Exercise objective
Read the records below and copy each line that contains "picture".
((
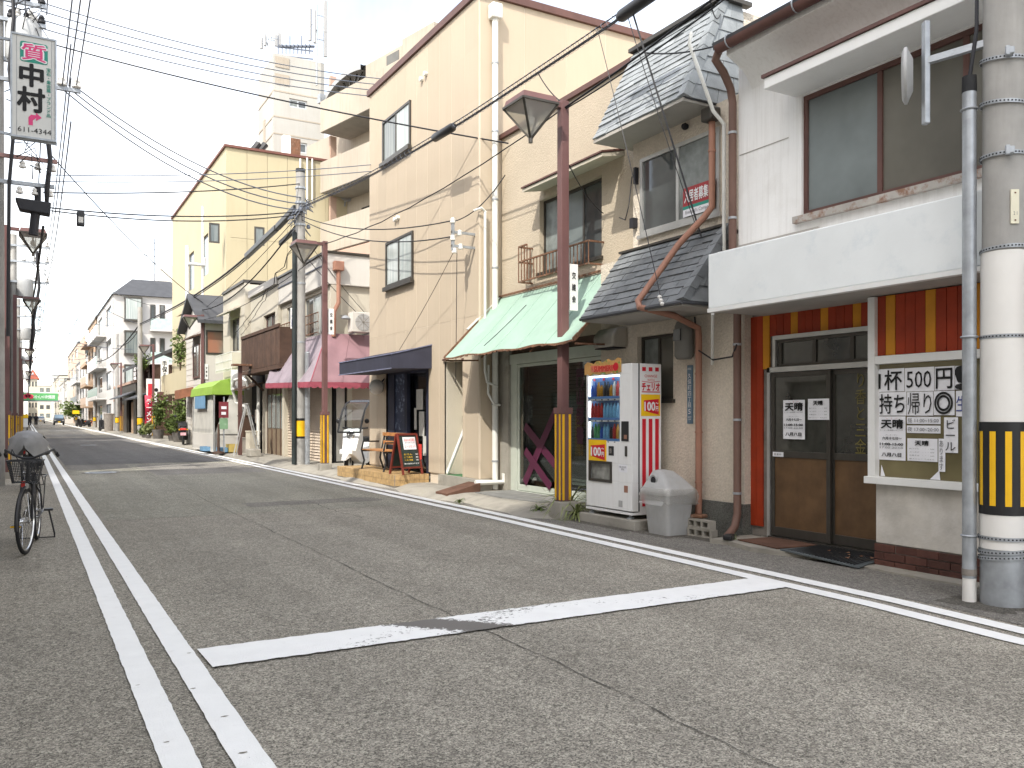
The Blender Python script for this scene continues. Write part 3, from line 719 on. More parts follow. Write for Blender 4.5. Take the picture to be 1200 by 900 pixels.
# upper window with its canopy
w = window(rA, 't', TA, 3.5, 6.13, 3.45, 4.68, M['brown_metal'], [M['pane_brown'], M['pane_brown'], M['pane_blue']], 2, 0.05, 0.03, None)
m = MB(); m.box(6.84, 6.96, 3.45, 6.2, 3.38, 3.448); m.o('sill', M['rust_sill'], w)
MB().box(7.0, 7.01, 3.6, 5.2, 3.72, 3.75).o('rail', M['pane_blue'], w)
m = MB(); m.box(6.45, 6.9, 3.9, 6.21, 4.69, 4.80); m.box(6.62, 6.9, 3.75, 3.9, 4.69, 4.80)
cn = m.o('window_canopy', M['white_paint'], rA, bev=0.008)
MB().box(6.43, 6.91, 3.74, 6.23, 4.803, 4.835).o('canopy_trim', M['brown_metal'], cn)
# blank painted sign box
sg = MB(); sg.box(6.37, 6.895, 1.2, 6.93, 2.56, 3.14); sb = sg.o('signboard', M['sign_white'], rA, bev=0.01)
m = MB(); m.box(6.362, 6.44, 1.2, 6.935, 2.515, 2.557); m.o('sign_trim', M['white_paint'], sb)
MB().box(6.45, 7.19, 1.2, 6.93, 2.525, 2.55).o('sign_soffit', M['grey_soffit'], sb)
MB().box(6.55, 6.9, 1.2, 6.98, 3.145, 3.19).o('sign_cap', M['white_paint'], sb)
# planks: every fourth one yellow
def planks(t, a0, a1, z0f, z1, ph):
    n = int(round((a1 - a0) / 0.1))
    for k in range(n):
        s0 = a0 + k * 0.1; y = (k + ph) % 4 == 0
        z0 = z0f(s0 + 0.05)
        if z0 is None: continue
        m = MB(); d = random.uniform(-0.002, 0.002)
        m.box(t + d, t + 0.022, s0 + 0.002, s0 + 0.0975, z0, z1)
        m.o('plank', M['yellow_wood'] if y else M['red_wood'], rA, bev=0.003)
mb = MB(); mb.box(7.225, 7.5, 5.2, 7.16, 2.28, 2.6); mb.box(7.225, 7.5, 6.84, 7.16, 0.05, 2.28); mb.box(6.935, 7.5, 1.0, 5.25, 1.97, 2.52)
mb.o('plank_backing', M['mortar'], rA)
planks(TR, 5.25, 7.15, lambda s: 0.16 if s > 6.93 else (1.93 if s > 6.83 else 2.29), 2.53, 0)
planks(6.905, 1.25, 5.25, lambda s: 1.965, 2.515, 2)
# sliding door with transom
df = MB()
df.box(7.15, 7.24, 6.80, 6.84, 0.06, 1.94); df.box(7.15, 7.24, 5.2, 6.84, 1.885, 1.94); df.box(7.15, 7.24, 5.2, 6.76, 2.24, 2.285); df.box(7.15, 7.24, 6.72, 6.76, 1.945, 2.24)
dfr = df.o('door_frame', M['alu'], rA)
MB().box(7.12, 7.25, 5.2, 6.8, 0.05, 0.085).o('threshold', M['alu_dark'], dfr)
tr = MB(); tr.box(7.18, 7.22, 5.2, 6.715, 1.945, 1.975); tr.box(7.18, 7.22, 5.2, 6.715, 2.205, 2.238)
for s in (6.66, 6.19, 5.72, 5.25): tr.box(7.182, 7.218, s, s + 0.045, 1.976, 2.204)
tro = tr.o('transom_window', M['alu_dark'], rA)
for s in (6.235, 5.765, 5.295): MB().box(7.2, 7.206, s, s + 0.425, 1.976, 2.204).o('pane', M['pane_door'], tro)
def leaf(s0, s1, t, slot):
    m = MB(); m.box(t, t + 0.035, s0, s0 + 0.05, 0.09, 1.88); m.box(t, t + 0.035, s1 - 0.05, s1, 0.09, 1.88)
    m.box(t, t + 0.035, s0 + 0.05, s1 - 0.05, 0.09, 0.19); m.box(t, t + 0.035, s0 + 0.05, s1 - 0.05, 0.955, 1.025); m.box(t, t + 0.035, s0 + 0.05, s1 - 0.05, 1.83, 1.88)
    d = m.o('sliding_door', M['alu_dark'], rA, bev=0.003)
    MB().box(t + 0.012, t + 0.024, s0 + 0.05, s1 - 0.05, 0.19, 0.955).o('lower_panel', M['brown_panel'], d)
    MB().box(t + 0.014, t + 0.02, s0 + 0.05, s1 - 0.05, 1.025, 1.83).o('pane', M['pane_door'], d)
    if slot:
        k = MB(); k.box(t - 0.012, t + 0.012, s0 + 0.02, s0 + 0.30, 0.745, 0.82); k.box(t - 0.018, t - 0.012, s0 + 0.04, s0 + 0.28, 0.765, 0.772); k.o('mail_slot', M['alu'], d)
    else:
        MB().box(t - 0.004, t, s1 - 0.18, s1 - 0.03, 0.96, 1.01).o('door_sticker', M['paper'], d)
    return d
dl = leaf(5.99, 6.79, 7.16, False); dr = leaf(5.2, 6.02, 7.20, True)
text('り香と三金', M['gold'], dr, (7.21, 5.66, 1.43), RT, UP, 0.13, 0.80, vertical=True)
text('営業中', M['ink_grey'], dl, (7.155, 6.685, 0.985), RT, UP, 0.10, 0.025)
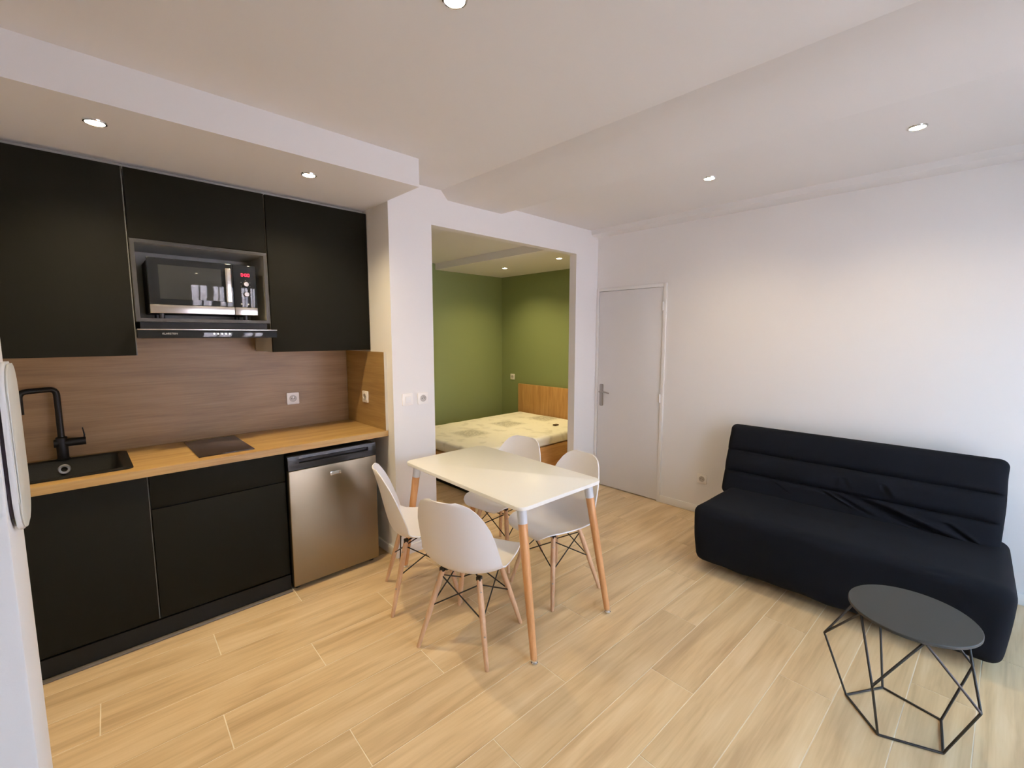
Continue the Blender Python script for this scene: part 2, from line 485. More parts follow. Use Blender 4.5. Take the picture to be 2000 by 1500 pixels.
# ceilings
structure(finish(B(XL-.1, XC+.14, YF-.14, YP, ZC, ZC+.1), 'ceiling', M_ceil, smooth=0))
bm = bmesh.new()
box(bm, BX0, 1.945, YP2, BY1, 2.484, 2.60); box(bm, 1.945, BX1, YP2, BY1, 2.405, 2.60)
structure(finish(bm, 'ceiling_bedroom', M_ceil, smooth=0))
# dropped ceiling above the kitchen
SOF_Y, SOF_Z = -1.064, 2.414
bm = bmesh.new()
box(bm, XL, -0.006, SOF_Y, YP, SOF_Z, ZC); box(bm, XL, -0.0005, YP, 0.0, SOF_Z, ZC)
structure(finish(bm, 'ceiling_kitchen', M_ceil, smooth=0))
# plastered beam with sloping sides, and the small boxed pipe run along the right wall
def along_y(prof, y0, y1):
    bm = bmesh.new()
    a = [bm.verts.new((x, y0, z)) for x, z in prof]; b = [bm.verts.new((x, y1, z)) for x, z in prof]
    n = len(prof)
    bm.faces.new(a); bm.faces.new(b[::-1])
    for i in range(n): bm.faces.new((a[i], a[(i+1) % n], b[(i+1) % n], b[i]))
    return bm
structure(finish(along_y([(.42, ZC), (.445, 2.545), (.475, 2.513), (1.0, 2.513), (1.157, ZC)], YF, YP), 'trim_1', M_ceil, smooth=50))
structure(finish(along_y([(2.195, ZC), (2.205, 2.530), (2.24, 2.518), (XC, 2.515), (XC, ZC)], YF, YP), 'trim_2', M_ceil, smooth=50))
# partition end at the left edge of the view
PX, PY0, PY1 = -1.607, -2.40, -2.215
structure(finish(B(XL, PX, PY0, PY1, 0, ZC, 0.004), 'wall_partition', M_wall))
# skirting
def skirt(name, x0, x1, y0, y1):
    structure(finish(B(x0, x1, y0, y1, 0.0, 0.068, 0.003), name, M_trim))
skirt('baseboard_right', XC-.012, XC, YF, -1.436)
skirt('baseboard_pillar', 0.0, XO0, YP-.012, YP)
skirt('baseboard_niche', -0.012, 0.0, YP-.012, -0.02)
skirt('baseboard_corner', XO1, XC-.012, YP-.012, YP)
skirt('baseboard_front', 0.56, 0.95, YF, YF+.012)
skirt('baseboard_bedroom', BX0, BX1, BY1-.012, BY1)
# door
dr = structure(finish(B(XC-.004, XC+.036, DY1+.004, DY0-.004, 0.009, DZ-.004, 0.002), 'door_1', M_door))
bm = bmesh.new()
for a in ((DY1-.032, DY1+.001, 0, DZ+.03), (DY0-.001, DY0+.028, 0, DZ+.03), (DY1+.001, DY0-.001, DZ-.001, DZ+.03)):
    box(bm, XC-.013, XC, a[0], a[1], a[2], a[3], 0.003)
finish(bm, 'door_frame', M_trim, dr)
h = finish(prism(bmesh.new(), rounded_rect(.042, .225, .012), 0, .007, at(FACE_MX, XC-.0041, -0.762, 0.949), .002), 'handle_plate', M_nickel, dr)
bm = bmesh.new()
tube(bm, [(XC-.011, -.765, .985), (XC-.05, -.765, .985), (XC-.056, -.772, .985), (XC-.058, -.80, .987), (XC-.057, -.85, .984), (XC-.055, -.882, .978)], [.009, .009, .0095, .0095, .0085, .006], 10)
finish(bm, 'door_lever', M_nickel, dr)
for z in (1.815, 0.978):
    hg = finish(RD((XC-.018, DY1-.001, z-.038), (XC-.018, DY1-.001, z+.038), .0075, n=10), 'hinge', M_whiteplastic, dr)

# windows in the wall behind (seen only as reflections and as the source of daylight)
for i, (a, b) in enumerate(WIN):
    bm = bmesh.new()
    y0, y1 = YF-.10, YF-.04
    for x0, x1, z0, z1 in ((a, a+.06, 0, WZ), (b-.06, b, 0, WZ), (a+.06, b-.06, WZ-.06, WZ), (a+.06, b-.06, 0, .10), ((a+b)/2-.05, (a+b)/2+.05, .10, WZ-.06)):
        box(bm, x0, x1, y0, y1, z0, z1, .004)
    w = structure(finish(bm, 'window_%d' % (i+1), M_trim))
    for x0, x1 in ((a+.06, (a+b)/2-.05), ((a+b)/2+.05, b-.06)):
        finish(B(x0, x1, YF-.074, YF-.068, .10, WZ-.06), 'pane', M_glass, w, smooth=0)
    rl = thing('window_railing', 'dark metal railing outside window %s' % ('nearer the kitchen' if i == 0 else 'beside the sofa'), 'railing', ((a+b)/2, YF-.2, 0))
    for z in (0.15, 1.0):
        finish(B(-(b-a)/2, (b-a)/2, -.015, .015, z-.012, z+.012), 'rail', M_matblack, rl, smooth=0)
    n = 8
    for k in range(n):
        x = -(b-a)/2 + (k+.5)*(b-a)/n
        finish(RD((x, 0, .15), (x, 0, 1.0), .007, n=6), 'bar', M_matblack, rl)
structure(finish(B(-9, 9, -11.2, -11.0, -3, 3.2), 'wall_opposite', M_facade, smooth=0))
structure(finish(B(-9, 9, -11.0, YF-.14, -3.1, -3.0), 'floor_street', plain('asphalt', (.25, .25, .26), .8), smooth=0))

# ------------------------------------------------------------------ recessed ceiling lights
def downlight(x, y, z, label, watts, col, spot=138, blend=1.0, group='recessed ceiling spotlights'):
    t = thing('ceiling_light', label, 'light', (x, y, z), group=group)
    ring = lathe(bmesh.new(), [(.0315, -.0005), (.0315, -.005), (.034, -.007), (.038, -.005), (.0395, -.0005)], 32)
    finish(ring, 'ring', M_chrome, t)
    finish(lathe(bmesh.new(), [(0, -.0035), (.029, -.0035), (.031, -.0025), (.031, -.0006), (0, -.0006)], 24), 'lens', M_lens, t)
    ld = bpy.data.lights.new('spot', 'SPOT'); ld.energy = watts; ld.color = col
    ld.spot_size = R(spot); ld.spot_blend = blend; ld.shadow_soft_size = 0.028
    lo = bpy.data.objects.new('spot', ld); COL.objects.link(lo); lo.parent = t; lo.location = (0, 0, -.012)
    return t
downlight(-1.39, -.846, SOF_Z, 'warm recessed spotlight in the dropped kitchen ceiling above the sink side', KITCHEN_W, WARM)
downlight(-.545, -.828, SOF_Z, 'warm recessed spotlight in the dropped kitchen ceiling above the right wall cupboard', KITCHEN_W, WARM)
downlight(-.607, -2.212, ZC, 'recessed spotlight cut by the top edge of the picture', MAIN_W, WARM)
downlight(1.53, -2.10, ZC, 'recessed spotlight over the sofa end nearest the door', MAIN_W, WARM)
downlight(1.536, -3.11, ZC, 'recessed spotlight on the bluish ceiling at far right', MAIN_W, WARM)
downlight(2.482, .862, 2.405, 'bedroom ceiling spotlight nearer the green corner', BED_W, BEDWARM)
downlight(2.416, -.09, 2.405, 'bedroom ceiling spotlight just inside the opening', BED_W, BEDWARM)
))
Answer to this task
The Blender Python script for this scene continues. Write part 3, from line 719 on. More parts follow. Write for Blender 4.5. Take the picture to be 1200 by 900 pixels.
Continue the Blender Python script for this scene: part 2, from line 485. More parts follow. Use Blender 4.5. Take the picture to be 2000 by 1500 pixels.
downlight(-.607, -2.212, ZC, 'recessed spotlight cut by the top edge of the picture', MAIN_W, WARM)